I’ve seen ZFS in production use on pools with hundreds of TBs, clustered together into clusters of many PBs. The people running that don’t even think about BTRFS, and certainly won’t actively consider it for anything.
- BTRFS once had data corruption bugs. ZFS also had that, but only in very specific edge cases. That case was taken very seriously, but basically, ZFS has a reputation for not fucking up your bits even close to BTRFS
- ZFS was built and tested for use on large pools from the beginning, by Sun engineers from back when Sun was fucking amazing and not a pile of Oracle managed garbage. BTRFS still doesn’t have stable RAID5/6.
- ZFS send/recv is amazing for remote replication of large filesystems.
- DRAID is kind o the only sane thing to do with todays disk sizes, speeds and pool sizes.
But those are ancillary reasons. I’ll quote the big reason from the archwiki:
The RAID 5 and RAID 6 modes of Btrfs are fatally flawed, and should not be used for "anything but testing with throw-away data”.

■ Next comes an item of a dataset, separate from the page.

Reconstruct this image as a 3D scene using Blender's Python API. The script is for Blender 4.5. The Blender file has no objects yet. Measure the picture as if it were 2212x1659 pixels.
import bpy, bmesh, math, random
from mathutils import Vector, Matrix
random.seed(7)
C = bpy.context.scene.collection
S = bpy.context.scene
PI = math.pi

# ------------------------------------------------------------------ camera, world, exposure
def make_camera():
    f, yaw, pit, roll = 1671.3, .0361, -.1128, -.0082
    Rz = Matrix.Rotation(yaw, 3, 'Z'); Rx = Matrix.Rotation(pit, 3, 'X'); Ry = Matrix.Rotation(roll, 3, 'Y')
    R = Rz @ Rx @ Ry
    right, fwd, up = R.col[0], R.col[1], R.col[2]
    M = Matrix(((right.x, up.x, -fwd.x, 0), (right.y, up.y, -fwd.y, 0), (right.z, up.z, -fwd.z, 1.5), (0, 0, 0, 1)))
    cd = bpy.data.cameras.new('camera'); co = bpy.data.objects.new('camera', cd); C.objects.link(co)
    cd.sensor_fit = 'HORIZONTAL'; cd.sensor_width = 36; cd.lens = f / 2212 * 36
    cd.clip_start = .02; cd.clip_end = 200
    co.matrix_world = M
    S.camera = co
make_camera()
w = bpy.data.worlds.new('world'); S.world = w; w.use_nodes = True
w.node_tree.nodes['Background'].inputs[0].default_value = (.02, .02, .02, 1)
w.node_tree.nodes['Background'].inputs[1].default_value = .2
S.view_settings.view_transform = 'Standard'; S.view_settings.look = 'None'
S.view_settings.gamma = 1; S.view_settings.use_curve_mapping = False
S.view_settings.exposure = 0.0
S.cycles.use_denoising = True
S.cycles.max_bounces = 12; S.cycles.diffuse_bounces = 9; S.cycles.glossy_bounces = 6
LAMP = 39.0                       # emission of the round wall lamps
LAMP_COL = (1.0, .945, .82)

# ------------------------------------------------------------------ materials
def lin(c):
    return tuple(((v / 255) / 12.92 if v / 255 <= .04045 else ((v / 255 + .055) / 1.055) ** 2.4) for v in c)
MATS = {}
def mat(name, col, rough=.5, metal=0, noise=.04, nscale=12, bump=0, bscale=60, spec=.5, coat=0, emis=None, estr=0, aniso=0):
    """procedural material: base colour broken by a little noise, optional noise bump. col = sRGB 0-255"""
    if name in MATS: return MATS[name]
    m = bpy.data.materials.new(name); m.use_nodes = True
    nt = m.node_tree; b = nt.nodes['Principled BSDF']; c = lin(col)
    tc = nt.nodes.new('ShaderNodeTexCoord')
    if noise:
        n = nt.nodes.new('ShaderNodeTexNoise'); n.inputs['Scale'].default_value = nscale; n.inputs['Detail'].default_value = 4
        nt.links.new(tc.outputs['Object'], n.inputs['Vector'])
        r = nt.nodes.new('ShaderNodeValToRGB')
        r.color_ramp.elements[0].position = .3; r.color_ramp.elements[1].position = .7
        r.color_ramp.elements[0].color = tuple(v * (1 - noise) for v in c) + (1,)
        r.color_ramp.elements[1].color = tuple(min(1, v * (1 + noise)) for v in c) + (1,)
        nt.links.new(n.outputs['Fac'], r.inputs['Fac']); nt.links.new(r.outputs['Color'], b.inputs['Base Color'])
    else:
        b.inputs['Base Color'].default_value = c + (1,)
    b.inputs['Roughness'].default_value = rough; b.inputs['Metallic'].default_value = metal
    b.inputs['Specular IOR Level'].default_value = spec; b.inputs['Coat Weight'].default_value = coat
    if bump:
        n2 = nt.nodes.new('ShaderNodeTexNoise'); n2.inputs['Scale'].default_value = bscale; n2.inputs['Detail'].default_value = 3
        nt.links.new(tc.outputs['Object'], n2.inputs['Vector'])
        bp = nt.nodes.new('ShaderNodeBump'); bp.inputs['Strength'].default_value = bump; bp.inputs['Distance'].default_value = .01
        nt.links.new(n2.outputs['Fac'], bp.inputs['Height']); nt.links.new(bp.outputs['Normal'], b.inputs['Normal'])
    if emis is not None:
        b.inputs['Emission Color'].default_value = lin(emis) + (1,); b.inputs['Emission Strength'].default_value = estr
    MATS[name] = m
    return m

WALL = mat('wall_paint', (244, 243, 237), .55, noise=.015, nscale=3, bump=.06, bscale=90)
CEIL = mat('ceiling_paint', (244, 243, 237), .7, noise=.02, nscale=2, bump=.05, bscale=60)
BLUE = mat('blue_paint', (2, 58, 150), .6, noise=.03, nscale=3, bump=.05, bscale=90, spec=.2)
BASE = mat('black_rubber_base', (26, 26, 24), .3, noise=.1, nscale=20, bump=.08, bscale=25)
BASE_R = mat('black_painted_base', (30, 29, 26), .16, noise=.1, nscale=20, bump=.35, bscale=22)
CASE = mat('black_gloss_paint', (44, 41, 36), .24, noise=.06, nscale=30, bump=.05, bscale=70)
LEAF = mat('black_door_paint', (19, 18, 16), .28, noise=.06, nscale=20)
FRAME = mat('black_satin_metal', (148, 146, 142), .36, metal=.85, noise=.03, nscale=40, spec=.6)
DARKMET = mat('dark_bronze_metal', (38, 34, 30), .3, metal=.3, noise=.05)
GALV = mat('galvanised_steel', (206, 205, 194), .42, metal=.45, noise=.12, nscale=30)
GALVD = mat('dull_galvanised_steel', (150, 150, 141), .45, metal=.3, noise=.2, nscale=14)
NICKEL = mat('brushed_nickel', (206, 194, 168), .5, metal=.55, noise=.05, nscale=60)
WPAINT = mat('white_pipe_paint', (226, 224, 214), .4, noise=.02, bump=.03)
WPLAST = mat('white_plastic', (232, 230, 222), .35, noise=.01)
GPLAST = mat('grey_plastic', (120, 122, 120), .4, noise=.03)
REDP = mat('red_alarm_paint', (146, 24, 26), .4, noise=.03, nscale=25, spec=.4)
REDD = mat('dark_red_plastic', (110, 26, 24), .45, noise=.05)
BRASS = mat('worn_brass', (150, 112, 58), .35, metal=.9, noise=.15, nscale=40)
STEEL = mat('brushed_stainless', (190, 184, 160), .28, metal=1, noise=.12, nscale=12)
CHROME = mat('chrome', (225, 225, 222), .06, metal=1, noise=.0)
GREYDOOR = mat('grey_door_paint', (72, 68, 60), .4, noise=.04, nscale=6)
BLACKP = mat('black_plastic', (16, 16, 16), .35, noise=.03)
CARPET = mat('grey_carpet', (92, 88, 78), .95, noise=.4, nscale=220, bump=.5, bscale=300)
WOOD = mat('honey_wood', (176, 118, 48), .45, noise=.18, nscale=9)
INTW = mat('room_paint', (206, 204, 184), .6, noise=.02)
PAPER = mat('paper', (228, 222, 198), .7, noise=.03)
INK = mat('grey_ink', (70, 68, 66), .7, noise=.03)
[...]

For economic reasons, you need erasure coding for bigger pools, either classic RAID5/6 or DRAID. BTRFS will either melt your data in RAID5/6 or not support DRAID at all.
Friends don’t let friends use filesystem level deduplication.
Why?
It’s just too slow and memory consuming. Leave it for backup solutions like Borg.
What BTRFS stand for? (Wrong answers only)
Bro The RAID Fuckin Sucks
Breast, Thighs, and Ribs For Supper
Buttered Toast and Recursive Folder Shenanigans
BlueTooth Rams Family Sister
Better FS
Unfortunately, no. FOSS devs are notoriously known for picking bad names for their projects and BTRFS is no exception. The official name is Butter FS, likely because it’s supposed to make your experience smooth, yet anyone who tried to use its RAID5/6 implementations can tell you that it’s furthest from the truth.
its very truthful though. butter melts easily, like your data in RAID5/6 mode
Who needs RAID when you have mergerfs
mergerfs in the kernel would be cool for better performance.
for those that don’t know, it’s a FUSE based filesystem, which is also cool, but can be slow at times.
Weirdly enough because of the way mergerfs does writes across multiple drives, the main issue that FUSE filesystems face performance wise (namely writing a bunch of small files and their metadata) actually gets pretty well mitigated.
How about lvmvdo
Oh thanks for this.
what’s the advantage of raid 5&6 over something like raid 4&5 - it reads essentially the same to me - a parity redundancy.
6 is preferable over 5 because with today’s disk sizes, swapping in a new drive and resilvering it (full disk write basically in terms of amount of data) takes so long that statistically you might just encounter a second failure during that, which for raid 5 would mean complete failure of the array.
Of course, that’s just an uptime issue, since raid is not backup.
4 is bad because parity is on one drive so no matter what happens that drive is the write bottleneck. Raid5 is basically raid4 + raid0.
5 is just fine but low safety, I run 6 always and it has basically never let me down.
As someone who uses openSUSE, this is great I love it.